Middle school was hell. I tended towards being a loner, there wasn't much for me to do. At lunch, I'd sometimes grab a basketball and shoot hoops and be random, because that's all I knew. Playing with the other kids was stupid, because they'd give me a hard time, and it wasn't worth it. High school was slighty better because most of my teachers at least understood where I was coming from.

And the thing to keep in mind was not only was I gifted, I was easily the youngest kid in my class. But people expected me to act older because I was gifted, and I've always been a large, imposing figure. So I often got accused of acting like a child. My eighth grade history teacher even pointed out that I would have probably done better in the class behind me in terms of things like athletics. But that wouldn't have been a good thing for my mind.

So I graduated from high school with a full ride scholarship to the University of California at Berkeley, and still five and a half months away from my eighteenth birthday. Yes. I went to college at seventeen. And the hardest part about that semester is that the 1996 Presidential elections fell two weeks before my eighteenth birthday. So here I am, on a politically active campus, and I can't vote. It sucked.

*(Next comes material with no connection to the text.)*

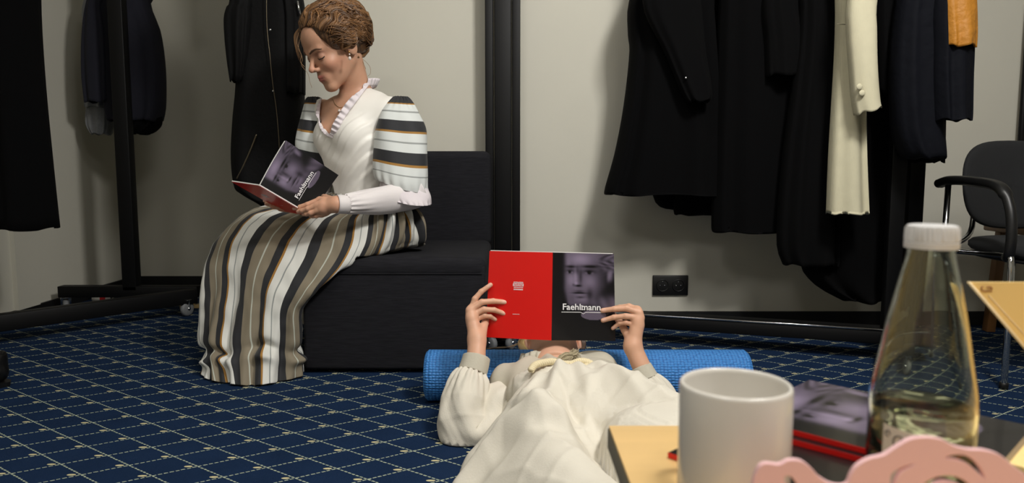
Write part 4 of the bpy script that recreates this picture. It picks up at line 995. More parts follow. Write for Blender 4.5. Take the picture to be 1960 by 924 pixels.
# ---- woman: body
def arr(*a): return [np.asarray(x, np.float32) for x in a]
Lx = np.array([.78, -.62, 0]); Fx = np.array([-.62, -.78, 0]); Lx /= np.linalg.norm(Lx); Fx /= np.linalg.norm(Fx)
RT = np.array([Lx, Fx, [0, 0, 1]]).T          # columns: torso axes
Hc, Wc, Rc, Cc = P(738, 436, Y=2.50), P(696, 374, Y=2.48), P(683, 300, Y=2.48), P(684, 250, Y=2.50)
ShL, ShR = P(755, 208, Y=2.42), P(617, 210, Y=2.60)
Nb = P(686, 182, Y=2.54)
HW = head_frame(P(641, 92, Y=2.45), (-.67, -.60, -.43), (-.30, -.27, .9), 1.05)
Nt = to_world([0, -.030, -.045], HW)
def torso(p):
    d = sell(p, Hc+[-.03, 0, .005], (.120, .085, .066), RT); d = smin(d, sell(p, Wc, (.098, .078, .10), RT), .06)
    d = smin(d, sell(p, Rc, (.122, .088, .10), RT), .05); d = smin(d, sell(p, Cc+[0, 0, .02], (.135, .088, .095), RT), .05)
    for s in (-1, 1): d = smin(d, sell(p, Cc+Lx*s*.062+Fx*.058-[0, 0, .022], (.055, .052, .055), RT), .035)
    d = smin(d, sseg(p, ShL-Lx*.02-[0, 0, .01], ShR+Lx*.02-[0, 0, .01], .042), .05)
    d = smin(d, sseg(p, Nb-[0, 0, .01], ShL*.5+Nb*.5-[0, 0, .008], .036, .03), .03); d = smin(d, sseg(p, Nb-[0, 0, .01], ShR*.5+Nb*.5-[0, 0, .008], .036, .03), .03)
    return d
def neck(p, d):
    d = smin(d, sseg(p, Nb+[0, 0, -.03], Nt, .052, .046), .03)
    for s in (-1, 1):   # sternomastoid and collar bones
        d = smin(d, sseg(p, to_world([s*.05, -.02, -.03], HW), Nb+Fx*.055+Lx*s*.016-[0, 0, .045], .011, .010), .016)
        d = smin(d, sseg(p, Nb+Fx*.060+Lx*s*.018-[0, 0, .048], Nb+Fx*.035+Lx*s*.10-[0, 0, .035], .008, .007), .016)
    return d
Ew, Ww = P(783, 372, Y=2.335), P(646, 391, Y=2.20)       # near elbow, wrist
Ef, Wf = P(604, 372, Y=2.52), P(582, 394, Y=2.335)       # far elbow, wrist
Kn = [P(468, 438, Y=2.42), P(486, 430, Y=2.53)]; An = [P(470, 655, Y=2.33), P(505, 655, Y=2.36)]
def body_low(p):
    d = neck(p, torso(p))
    for sh, e, w_ in ((ShL, Ew, Ww), (ShR, Ef, Wf)): d = smin(d, sseg(p, sh, e, .036, .032), .03); d = smin(d, sseg(p, e, w_, .034, .022), .015)
    for h_, k, a, s in ((Hc+Lx*.03, Kn[0], An[0], 1), (Hc-Lx*.07+[0, .03, 0], Kn[1], An[1], 1)):
        h2 = h_-[0, 0, .015]; k2 = k-[0, 0, .05]
        d = smin(d, sseg(p, h2, k2, .058, .044), .04); d = smin(d, sseg(p, k2, a, .044, .026), .02)
        foot = a*1.0; foot[2] = .035; d = smin(d, sseg(p, a, foot, .028, .028), .02); d = smin(d, sseg(p, foot, foot+np.array([-.035, -.075, -.012]), .026, .020), .02)
    return d+.004
def head_world(p, H=None):
    H = HW if H is None else H; q = to_local(p, H); far = np.linalg.norm(q, axis=1)-.17
    r = far+.03; m = far < .05
    if m.any(): r[m] = head_sdf(q[m])
    return r*H[2]
def bust(p):
    d = neck(p, torso(p)); return smin(d, head_world(p), .012)
G_body = G()
lo, hi = bbox([HW[0]+.17, HW[0]-.17, Nb, P(690, 275, Y=2.38)-[.12, .02, 0], P(690, 240, Y=2.4)+[.1, 0, 0]], .0)
v, f = nets(lambda p: smax(bust(p), (P(680, 275, Y=2.4)[2])-p[:, 2], .004), lo-.01, hi+.01, .0030)
G_body.add(v, f, col=skin_col(v, HW))
v, f = nets(body_low, (-1.12, 2.02, -.02), (-.25, 2.78, .98), .009, 4); G_body.add(v, f, col=lin((208, 158, 130)))
def hand_mesh(Gb, W, K, F, T, arm, r=.0082, palm=.0120, ar=(.024, .030), h=.0016, tone=(208, 158, 130), ndir=None):
    W, arm = np.array(W), np.array(arm); K = [np.array(k) for k in K]
    fn = lambda p: hand_sdf(p, W, K, F, T, r, palm, arm, ar)
    lo, hi = bbox([W, *K, *[q for j in F for q in j], *T, W+(arm-W)*.45], .02)
    v, f = nets(lambda p: smax(fn(p), ((p-(W+(arm-W)*.42).astype(np.float32))@((arm-W)/np.linalg.norm(arm-W)).astype(np.float32)), .003), lo, hi, h)
    nl = []
    for j in F: 
        d = np.array([0, -.6, .5]) if ndir is None else np.array(ndir); d = d/np.linalg.norm(d); nl.append((j[2]-(j[2]-j[1])*.12+d*r*.55, d, .006))
    Gb.add(v, f, col=skin_col(v, None, nl, tone))
nd = np.array([0, -1, -.3])
K = PP([(612, 382, 2.215), (607, 392, 2.19), (608, 402, 2.19), (616, 410, 2.205)])
TI = PP([(563, 399, 2.215), (571, 405, 2.205), (581, 410, 2.205), (594, 413, 2.21)])
F = [finger(k, t_, .008, nd) for k, t_ in zip(K, TI)]
T = PP([(636, 384, 2.21), (623, 378, 2.255), (612, 374, 2.305), (602, 372, 2.335)])
hand_mesh(G_body, P(645, 391, Y=2.195), K, F, T, Ew, ndir=(0, -1, 0))
K = PP([(548, 383, 2.325), (545, 389, 2.31), (544, 395, 2.305), (548, 400, 2.31)])
TI = PP([(507, 384, 2.30), (510, 390, 2.29), (520, 395, 2.285), (533, 399, 2.29)])
F = [finger(k, t_, .006, (0, -1, -.3)) for k, t_ in zip(K, TI)]
T = PP([(572, 384, 2.33), (560, 378, 2.35), (548, 376, 2.352), (538, 377, 2.35)])
hand_mesh(G_body, Wf, K, F, T, Ef, ndir=(-1, -.5, 0))
mk('body', G_body, m_skin, woman, col=True)
face_bits(woman, HW)

# ---- woman: bodice
def proj(p):
    q = p-np.array([0, 0, CAM_H]); d = q[:, 1]*CP-q[:, 2]*SP; up = q[:, 1]*SP+q[:, 2]*CP
    return np.stack([980+FPX*q[:, 0]/d, 462-FPX*up/d], 1)
def poly_sd(q, poly):
    poly = np.array(poly, float); d = np.full(len(q), 1e9); ins = np.zeros(len(q), bool)
    for a, b in zip(poly, np.roll(poly, -1, 0)):
        ba = b-a; t = np.clip(((q-a)@ba)/(ba@ba), 0, 1); d = np.minimum(d, ((q-a-t[:, None]*ba)**2).sum(1))
        c = ((a[1] > q[:, 1]) != (b[1] > q[:, 1])) & (q[:, 0] < (b[0]-a[0])*(q[:, 1]-a[1])/(b[1]-a[1]+1e-12)+a[0]); ins ^= c
    return np.sqrt(d)*np.where(ins, -1, 1)
NECK = [(540, 90), (624, 166), (615, 190), (611, 212), (611, 232), (620, 248), (637, 262), (650, 242), (664, 218), (688, 186), (712, 154), (740, 134), (740, 40), (540, 40)]
zw = P(694, 372, Y=2.48)[2]
def bod_solid(p): return torso(p)-.007
def bodice(p):
    d = np.abs(torso(p)-.0065)-.0024
    d = smax(d, -poly_sd(proj(p), NECK)/560, .002)
    return smax(d, (zw-.008)-p[:, 2], .003)
lo, hi = bbox([Wc-.19, Wc+.19, ShL+.06, ShR-[.06, -.06, 0]], .03); lo[2] = zw-.02; hi[2] = Nb[2]+.05
v, f = nets(bodice, lo, hi, .0030)
n_ = vnormals(v, f); q = (v-Cc)@np.stack([Lx, Fx, [0, 0, 1]]).T
k_ = (q[:, 0]*.80-q[:, 2]*.62); front = np.clip(q[:, 1]/.05, 0, 1)*np.clip((.06-q[:, 2])/.05, 0, 1)*np.clip((q[:, 2]+.20)/.05, 0, 1)*np.clip((q[:, 0]+.075)/.03, 0, 1)
saw = (k_/.030+.12*np.sin(q[:, 2]*30)); pl = (.5+.5*np.sin(saw*6.283+.7*np.sin(saw*6.283)))
v = v+n_*(.0045*pl*front)[:, None]+n_*(.0010*noise3(v, 18, 4))[:, None]
m_satin = mat('cream_satin', (242, 239, 232), .48, bump=.1, bscale=300, bdist=.0006, sheen=.2, var=.02, vscale=10)
m_white = MATS['white_ink']; m_cotton = mat('white_voile', (228, 222, 222), .8, bump=.2, bscale=500, bdist=.0006, Transmission_Weight=0.0)
mk('bodice', G().add(v, f), m_satin, woman)
def cast(fn, px, py, y0=2.1, y1=2.8, n=500):
    Y = np.linspace(y0, y1, n); p = np.array([P(px, py, Y=y) for y in Y]).astype(np.float32); s = fn(p); i = np.argmax(s < 0)
    return p[i].astype(float) if s[i] < 0 else None
def cast_path(fn, pts, n, off=0, **k):
    c = [cast(fn, a, b, **k) for a, b in cr(np.array(pts, float), n)]
    c = [x for x in c if x is not None]; p = np.array(c)
    for _ in range(4): p[1:-1] = (p[:-2]+2*p[1:-1]+p[2:])/4
    return p-np.array([0, 1., 0])*off
def ruffle(path, side, w_, freq, amp, thick=.0012):
    m = len(path); T = np.gradient(path, axis=0); T /= np.linalg.norm(T, axis=1)[:, None]
    view = path-np.array([0, 0, CAM_H]); view /= np.linalg.norm(view, axis=1)[:, None]
    S_ = np.cross(T, view)*side; s = np.linspace(0, 1, m)[:, None]
    V = []
    for k in np.linspace(0, 1, 6):
        V.append(path+S_*w_*k-view*(.008+.003*k+amp*(.3+k)*np.sin(freq*s*6.283)))
    return np.array(V).reshape(-1, 3), grid(6, m)
m_lace = mat('white_ruffle', (222, 214, 218), .85, bump=.5, bscale=250, bdist=.001)
bd = lambda p: torso(p)-.006
pr = cast_path(lambda p: smin(neck(p, torso(p)), bd(p), .001)-.002, [(639, 262), (651, 242), (665, 218), (688, 187), (706, 163), (717, 150)], 160)
o = mk('neck_ruffle', G().add(*ruffle(pr, 1, .024, 11, .004)), m_lace, woman); md = o.modifiers.new('t', 'SOLIDIFY'); md.thickness = .0012
pr2 = cast_path(lambda p: smin(neck(p, torso(p)), bd(p), .001)-.002, [(626, 168), (616, 190), (612, 212), (612, 232), (622, 249), (638, 262)], 120)
o = mk('neck_lace', G().add(*ruffle(pr2, -1, .013, 14, .003)), m_lace, woman); md = o.modifiers.new('t', 'SOLIDIFY'); md.thickness = .001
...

There's a lot of pain associated with my junior high and high school years. And I don't really want to talk about it. It's even hard to say that my parents tried their best, but they didn't understand. And I look around me, at all the obviously intelligent people I know, and half of them are busy trying to piece themselves and their self-esteem back together again, and the other half are in denial. And this is our future? No wonder our country managed to elect George W. Bush. :P But that's another rant for another time.


I'm not very good at commenting either. I never know what to say, I don't want to say something completely stupid, but at the same time I don't want to get too profound. And I never know what to say, and at the bottom of it is that I'm painfully shy. And I'm working, trying to get my issues out. Trying to figure out what's going on with me. The future is ahead, and I get another clean slate. A master's degree, at one of the most prestigous schools in the country...and I get to be a Bear again! I get to Cal again! that makes me utterly happy.


I pulled out one of my Simon and Garfunkle CDs tonight and have been listening to it over and over, letting the memories wash over me. Some of these songs mean a lot to me, some of these songs carry a lot of pain and hope at the same time. America is one of them.

I remember this song, because when I write, I set each piece of writing to a song. And the opening to "Trippin'" has some of the lyrics of America.

"Cathy I'm lost, I said, though I knew she was sleeping
I'm empty and aching and I don't know why
Counting the cars on the New Jersey Turnpike
They've all come to look for America"
--Simon & Garfunkle, "America"

The lines fit for the character I was writing (but to understand that, you'd have to read all the segs I wrote for The Marraketh Connection, and that's a task for anybody.) They also fite me. I'm looking for America. Looking for the country I once knew. Maybe I'll find it soon.

But the short of is that Paul Simon has been a songwriter that's touched my heart and twisted my head, and I'm different for his music. And I'm in the mood for his early, slightly more optimistic works. And for that, Art's voice helps the optimism.

But we'll see, there's a lot there.


I should put this up, it's tired and I'm late. Sorry for the disjoint nature of my ramblings.